Uccisa dal marito mentre il bimbo era in casa, ergastolo all’uomo. La sorella di Ornella: «Legge sull’Appello va cambiata»

Ornella Pinto
Ornella Pinto
di maga

L’aggravante della premeditazione è rimasta in piedi, come quelle dello stato di convivenza e della crudeltà.

Oggi pomeriggio Giuseppe Iacomino è stato condannato alla pena dell’ergastolo per avere ucciso la moglie Ornella Pinto, docente di sostegno di 39 anni, la sera del 13 marzo del 2021. I giudici della prima sezione della Corte d’Assise di Napoli (presidente Teresa Annunziata, giudice a latere Giuseppe Sassone) gli hanno comminato il massimo della pena recependo la ricostruzione accusatoria sostenuta dal pubblico ministero Fabio De Cristofaro, che in sede di requisitoria aveva contestato la versione alternativa fornita dall’imputato.

Iacomino ha sempre sostenuto di avere aggredito nelle fasi concitate di una lite scoppiata in cucina (i due abitavano in via Filippo Cavolino a Napoli, nei pressi di piazza Carlo III), di avere perso la testa e di avere afferrato un coltello riposto in un mobile con il quale colpì Ornella. La procura, invece, ha affermato che il coltello usato proveniva dall’esterno, ossia dall’hotel di Ercolano dove Iacomino lavorava come cameriere e dal quale rientrò la sera del delitto. Proprio questo aspetto ha tenuto in piedi l’aggravante della premeditazione.

Ma perché Iacomino pianificò il delitto? La sera prima Ornella Pinto gli aveva manifestato la volontà di interrompere la relazione e la necessità per entrambi di separarsi anche da un punto di vista abitativo. E lui, anziché lasciare andare Ornella e accettare la fine del rapporto, decise di soffocare i sogni di felicità della donna che diceva di amare e dalla quale aveva avuto un figlio. Già, il figlio. Daniele aveva appena 3 anni e quella notte fu svegliato dalle urla di Ornella lanciate mentre lei veniva accoltellata. Iacomino le sferrò ben 12 fendenti. Si accanì su di lei con crudeltà.
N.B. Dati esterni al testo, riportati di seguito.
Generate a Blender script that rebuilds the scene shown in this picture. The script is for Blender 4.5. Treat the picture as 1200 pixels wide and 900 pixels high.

La stessa crudeltà manifestata per non essersi curato della presenza in casa di suo figlio, rimasto segnato da quell’atrocità. Uno dei poliziotti accorsi sul posto ha poi raccontato a processo circa Daniele: «Ho visto un fantasma con le braccia penzoloni e gli occhi sbarrati». Daniele, quella notte, capì tutto. Alla zia Stefania, con la quale oggi vive, disse: «Papà è pazzo, ha ucciso la mamma e distrutto la casa».

Alla lettura della sentenza erano presenti l’imputato e le due sorelle di Ornella Pinto. «Giustizia è fatta – è stato il commento di Stefania – Voglio ringraziare i nostri avvocati che sono stati eccezionali, ma anche le forze dell’ordine e la procura per il lavoro svolto. Voglio ringraziare il pm perché soprattutto nell’udienza scorsa ha ridato dignità a mia sorella, quella dignità che il suo assassino ha cercato di toglierle raccontando solo bugie per cercare di sminuire ciò che aveva fatto. Questa sentenza per noi è importante, ma non finisce qui».

Stefania Pinto annuncia, infatti, il suo impegno affinché il legislatore intervenga sulla possibilità di presentare appello da parte di chi si macchia di femminicidio. «Oggi per 5 ore abbiamo sentito in aula le bugie per screditare mia sorella e la ricostruzione di ciò che è accaduto quella notte – ha osservato – Io trovo assurdo che si dia tanto spazio a un assassino quando i fatti sono così lineari. Così come è allucinante dare la possibilità dell’Appello. Non è giusto per un familiare dovere risubire tutto questo di nuovo. Processi come questi andrebbero chiusi subito e senza dare la possibilità di concedere attenuanti. Il compagno di mia sorella ha distrutto la vita di mia sorella, ma ha calpestato i diritti umani di mio nipote. Gli ha negato il diritto di vivere avvolto dall’amore della sua mamma. Ecco, io da oggi mi batterò perché leggi devono cambiare».